== The task ==
Below is a listing to transcribe in full and exactly; keep the pictures out.

== Dataset excerpt ==
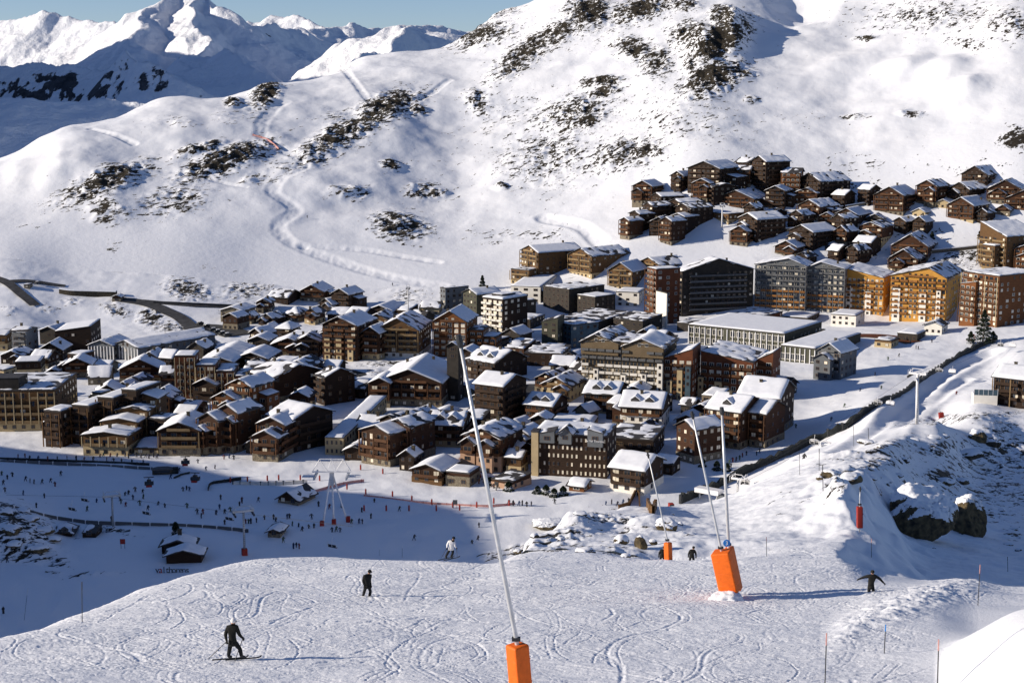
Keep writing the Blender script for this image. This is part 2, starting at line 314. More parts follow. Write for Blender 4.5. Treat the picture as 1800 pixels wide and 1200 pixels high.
def zg(u, D):
    u = np.asarray(u, float); D = np.asarray(D, float)
    fi = np.clip((u-UG[0])/2.5, 0, len(UG)-1.001); i = fi.astype(int); fu = fi-i
    j = np.clip(np.searchsorted(DG, D)-1, 0, len(DG)-2); fd = np.clip((D-DG[j])/(DG[j+1]-DG[j]), 0, 1)
    return (ZG[i, j]*(1-fu)+ZG[i+1, j]*fu)*(1-fd)+(ZG[i, j+1]*(1-fu)+ZG[i+1, j+1]*fu)*fd
def world(u, D):
    z = zg(u, D); b = np.tan(np.arctan(z/D)+PITCH)
    return (np.asarray(u)-900)/F*D/(CP+b*SP), D, z
def gp(u, D):
    x, y, z = world(u, D); return Vector((float(x), float(y), float(z)))
def hit(u, v, dmin=20, dmax=1690):
    """the ground point seen at image position (u, v), no nearer than dmin"""
    d = DG[(DG >= dmin) & (DG <= dmax)]; z = zg(np.full(len(d), float(u)), d)
    ok = z/d >= ray_s(v)
    if not ok.any(): return gp(u, d[-1])
    i = int(np.argmax(ok))
    if i == 0: return gp(u, d[0])
    a, b = z[i-1]/d[i-1]-ray_s(v), z[i]/d[i]-ray_s(v)
    return gp(u, float(d[i-1]+(d[i]-d[i-1])*(-a)/(b-a)))
def gz(x, y):
    u = 900+F*x/y
    for _ in range(5):
        z = float(zg(u, y)); b = math.tan(math.atan(z/y)+PITCH); u = 900+F*x/y*(CP+b*SP)
    return float(zg(u, y))
def dist_poly(X, Y, pts):
    d = np.full(X.shape, 1e9)
    for (x0, y0), (x1, y1) in zip(pts[:-1], pts[1:]):
        L2 = (x1-x0)**2+(y1-y0)**2+1e-9; t = np.clip(((X-x0)*(x1-x0)+(Y-y0)*(y1-y0))/L2, 0, 1)
        d = np.minimum(d, np.hypot(X-x0-t*(x1-x0), Y-y0-t*(y1-y0)))
    return d
def smooth_path(pts, n=60):
    k = np.arange(len(pts)); t = np.linspace(0, len(pts)-1, n)
    a = np.array([tuple(p) for p in pts], float)
    # catmull-rom
    res = []
    for q in t:
        i = min(int(q), len(pts)-2); f = q-i
        p0, p1, p2, p3 = a[max(i-1, 0)], a[i], a[i+1], a[min(i+2, len(pts)-1)]
        res.append(.5*((2*p1)+(-p0+p2)*f+(2*p0-5*p1+4*p2-p3)*f*f+(-p0+3*p1-3*p2+p3)*f**3))
    return np.array(res)
# rock patches seen in the photograph: (u, v, half-width, half-height, tilt in degrees, strength)
ROCK = [(180,325,70,18,-22,.42),(300,360,60,25,-10,.30),(190,378,30,18,0,.42),(395,285,70,16,-20,.45),(350,265,35,8,-15,.4),(445,312,22,8,-25,.3),(200,435,18,16,20,.42),(255,425,25,8,0,.3),(380,475,35,9,5,.42),(330,510,35,15,10,.46),(430,510,45,16,-5,.36),(470,500,60,8,-5,.3),
 (465,170,24,16,-45,.46),(410,182,12,6,0,.4),(540,118,45,8,0,.34),(610,235,90,18,-28,.42),(680,190,50,18,-20,.46),(735,196,14,8,0,.4),(615,340,30,9,0,.32),(705,405,40,22,10,.44),(600,205,30,10,0,.25),(310,215,40,10,0,.22),(400,205,30,10,0,.2),(150,445,20,6,0,.3),(100,438,30,8,-10,.28),(40,400,40,10,-10,.25),
 (845,65,45,14,-12,.42),(870,28,40,10,-18,.3),(840,180,16,22,-50,.36),(930,90,60,18,-35,.42),(905,120,40,12,-35,.38),(1035,20,28,28,-50,.50),(1035,40,18,14,0,.4),(985,60,40,15,-35,.4),(1125,20,45,18,-20,.46),(1200,10,25,10,0,.4),(1115,90,30,14,20,.46),(1155,110,20,24,60,.40),(1215,60,30,20,-10,.4),(1265,75,45,22,-30,.50),(1270,30,20,14,0,.46),(1250,140,45,22,-28,.48),(1300,130,25,12,0,.38),(1215,115,12,10,0,.42),(1320,172,12,5,0,.36),
 (1055,145,28,9,-5,.46),(1062,163,22,8,-10,.46),(1010,200,60,25,-10,.36),(1030,215,30,12,-15,.40),(960,280,70,40,-10,.30),(1100,270,60,22,-10,.34),(1140,265,25,9,0,.40),(950,260,40,22,0,.28),(880,330,10,5,0,.4),(900,240,60,40,0,.16),(1180,215,60,40,0,.22),(1250,215,60,40,0,.18),(740,335,25,12,0,.30),(765,340,20,6,0,.36),(690,290,15,8,0,.4),(900,200,60,30,-25,.2),(800,300,60,40,0,.12),(880,420,60,12,0,.26),(960,415,50,10,0,.3),
 (1650,30,120,25,0,.26),(1780,40,60,25,0,.26),(1520,68,15,4,0,.42),(1600,28,30,8,0,.34),(1700,75,30,8,0,.28),(1790,245,20,14,0,.5),(1430,210,40,16,0,.14),(1600,205,20,5,0,.34),(1500,208,20,5,0,.34),(1500,290,60,14,0,.2),(1330,290,40,8,0,.24),(1480,320,50,12,0,.22),(1720,300,70,20,0,.18),
 (1630,420,80,24,-10,.36),(1720,440,60,22,-10,.42),(1560,440,60,12,0,.36),(1660,470,60,16,0,.36),(1780,330,30,20,0,.3),
 (205,545,24,12,10,.40),(265,560,20,14,20,.48),(300,575,25,10,10,.4),(85,545,20,8,0,.3),(125,530,20,8,0,.32),(20,545,15,8,0,.3),(420,550,25,10,0,.4),(720,520,40,16,0,.3),(690,640,50,5,0,.40),(660,655,20,8,0,.3),
 (25,925,60,30,20,.44),(60,965,50,20,20,.42),(10,960,30,20,0,.4),(180,930,60,5,5,.40),(90,1005,25,4,10,.36),(165,1010,40,4,-5,.38),
 (900,968,60,8,-15,.38),(1000,940,60,22,-25,.34),(1060,915,60,10,0,.36),(1080,965,50,14,0,.26),(1120,930,50,20,0,.26),(1200,940,40,12,-10,.24),(1350,920,60,40,-15,.16),(1560,790,120,16,-12,.30),(1650,790,60,12,-10,.38),(1500,830,60,10,-20,.34),(1650,850,100,40,0,.30),(1740,830,70,70,0,.30),(1780,800,40,50,0,.33),(1650,840,30,14,0,.46),(1780,940,20,10,20,.36),(1745,870,80,50,0,.33),(1770,800,60,50,0,.36),(1690,820,60,30,0,.32),(1560,810,70,16,-12,.32),(1480,850,40,10,-20,.30),(1400,880,50,30,0,.14),(1700,735,90,8,-5,.36),(1760,760,40,22,0,.34)]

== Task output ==
Keep writing the Blender script for this image. This is part 2, starting at line 314. More parts follow. Write for Blender 4.5. Treat the picture as 1800 pixels wide and 1200 pixels high.
def zg(u, D):
    u = np.asarray(u, float); D = np.asarray(D, float)
    fi = np.clip((u-UG[0])/2.5, 0, len(UG)-1.001); i = fi.astype(int); fu = fi-i
    j = np.clip(np.searchsorted(DG, D)-1, 0, len(DG)-2); fd = np.clip((D-DG[j])/(DG[j+1]-DG[j]), 0, 1)
    return (ZG[i, j]*(1-fu)+ZG[i+1, j]*fu)*(1-fd)+(ZG[i, j+1]*(1-fu)+ZG[i+1, j+1]*fu)*fd
def world(u, D):
    z = zg(u, D); b = np.tan(np.arctan(z/D)+PITCH)
    return (np.asarray(u)-900)/F*D/(CP+b*SP), D, z
def gp(u, D):
    x, y, z = world(u, D); return Vector((float(x), float(y), float(z)))
def hit(u, v, dmin=20, dmax=1690):
    """the ground point seen at image position (u, v), no nearer than dmin"""
    d = DG[(DG >= dmin) & (DG <= dmax)]; z = zg(np.full(len(d), float(u)), d)
    ok = z/d >= ray_s(v)
    if not ok.any(): return gp(u, d[-1])
    i = int(np.argmax(ok))
    if i == 0: return gp(u, d[0])
    a, b = z[i-1]/d[i-1]-ray_s(v), z[i]/d[i]-ray_s(v)
    return gp(u, float(d[i-1]+(d[i]-d[i-1])*(-a)/(b-a)))
def gz(x, y):
    u = 900+F*x/y
    for _ in range(5):
        z = float(zg(u, y)); b = math.tan(math.atan(z/y)+PITCH); u = 900+F*x/y*(CP+b*SP)
    return float(zg(u, y))
def dist_poly(X, Y, pts):
    d = np.full(X.shape, 1e9)
    for (x0, y0), (x1, y1) in zip(pts[:-1], pts[1:]):
        L2 = (x1-x0)**2+(y1-y0)**2+1e-9; t = np.clip(((X-x0)*(x1-x0)+(Y-y0)*(y1-y0))/L2, 0, 1)
        d = np.minimum(d, np.hypot(X-x0-t*(x1-x0), Y-y0-t*(y1-y0)))
    return d
def smooth_path(pts, n=60):
    k = np.arange(len(pts)); t = np.linspace(0, len(pts)-1, n)
    a = np.array([tuple(p) for p in pts], float)
    # catmull-rom
    res = []
    for q in t:
        i = min(int(q), len(pts)-2); f = q-i
        p0, p1, p2, p3 = a[max(i-1, 0)], a[i], a[i+1], a[min(i+2, len(pts)-1)]
        res.append(.5*((2*p1)+(-p0+p2)*f+(2*p0-5*p1+4*p2-p3)*f*f+(-p0+3*p1-3*p2+p3)*f**3))
    return np.array(res)
# rock patches seen in the photograph: (u, v, half-width, half-height, tilt in degrees, strength)
ROCK = [(180,325,70,18,-22,.42),(300,360,60,25,-10,.30),(190,378,30,18,0,.42),(395,285,70,16,-20,.45),(350,265,35,8,-15,.4),(445,312,22,8,-25,.3),(200,435,18,16,20,.42),(255,425,25,8,0,.3),(380,475,35,9,5,.42),(330,510,35,15,10,.46),(430,510,45,16,-5,.36),(470,500,60,8,-5,.3),
 (465,170,24,16,-45,.46),(410,182,12,6,0,.4),(540,118,45,8,0,.34),(610,235,90,18,-28,.42),(680,190,50,18,-20,.46),(735,196,14,8,0,.4),(615,340,30,9,0,.32),(705,405,40,22,10,.44),(600,205,30,10,0,.25),(310,215,40,10,0,.22),(400,205,30,10,0,.2),(150,445,20,6,0,.3),(100,438,30,8,-10,.28),(40,400,40,10,-10,.25),
 (845,65,45,14,-12,.42),(870,28,40,10,-18,.3),(840,180,16,22,-50,.36),(930,90,60,18,-35,.42),(905,120,40,12,-35,.38),(1035,20,28,28,-50,.50),(1035,40,18,14,0,.4),(985,60,40,15,-35,.4),(1125,20,45,18,-20,.46),(1200,10,25,10,0,.4),(1115,90,30,14,20,.46),(1155,110,20,24,60,.40),(1215,60,30,20,-10,.4),(1265,75,45,22,-30,.50),(1270,30,20,14,0,.46),(1250,140,45,22,-28,.48),(1300,130,25,12,0,.38),(1215,115,12,10,0,.42),(1320,172,12,5,0,.36),
 (1055,145,28,9,-5,.46),(1062,163,22,8,-10,.46),(1010,200,60,25,-10,.36),(1030,215,30,12,-15,.40),(960,280,70,40,-10,.30),(1100,270,60,22,-10,.34),(1140,265,25,9,0,.40),(950,260,40,22,0,.28),(880,330,10,5,0,.4),(900,240,60,40,0,.16),(1180,215,60,40,0,.22),(1250,215,60,40,0,.18),(740,335,25,12,0,.30),(765,340,20,6,0,.36),(690,290,15,8,0,.4),(900,200,60,30,-25,.2),(800,300,60,40,0,.12),(880,420,60,12,0,.26),(960,415,50,10,0,.3),
 (1650,30,120,25,0,.26),(1780,40,60,25,0,.26),(1520,68,15,4,0,.42),(1600,28,30,8,0,.34),(1700,75,30,8,0,.28),(1790,245,20,14,0,.5),(1430,210,40,16,0,.14),(1600,205,20,5,0,.34),(1500,208,20,5,0,.34),(1500,290,60,14,0,.2),(1330,290,40,8,0,.24),(1480,320,50,12,0,.22),(1720,300,70,20,0,.18),
 (1630,420,80,24,-10,.36),(1720,440,60,22,-10,.42),(1560,440,60,12,0,.36),(1660,470,60,16,0,.36),(1780,330,30,20,0,.3),
 (205,545,24,12,10,.40),(265,560,20,14,20,.48),(300,575,25,10,10,.4),(85,545,20,8,0,.3),(125,530,20,8,0,.32),(20,545,15,8,0,.3),(420,550,25,10,0,.4),(720,520,40,16,0,.3),(690,640,50,5,0,.40),(660,655,20,8,0,.3),
 (25,925,60,30,20,.44),(60,965,50,20,20,.42),(10,960,30,20,0,.4),(180,930,60,5,5,.40),(90,1005,25,4,10,.36),(165,1010,40,4,-5,.38),
 (900,968,60,8,-15,.38),(1000,940,60,22,-25,.34),(1060,915,60,10,0,.36),(1080,965,50,14,0,.26),(1120,930,50,20,0,.26),(1200,940,40,12,-10,.24),(1350,920,60,40,-15,.16),(1560,790,120,16,-12,.30),(1650,790,60,12,-10,.38),(1500,830,60,10,-20,.34),(1650,850,100,40,0,.30),(1740,830,70,70,0,.30),(1780,800,40,50,0,.33),(1650,840,30,14,0,.46),(1780,940,20,10,20,.36),(1745,870,80,50,0,.33),(1770,800,60,50,0,.36),(1690,820,60,30,0,.32),(1560,810,70,16,-12,.32),(1480,850,40,10,-20,.30),(1400,880,50,30,0,.14),(1700,735,90,8,-5,.36),(1760,760,40,22,0,.34)]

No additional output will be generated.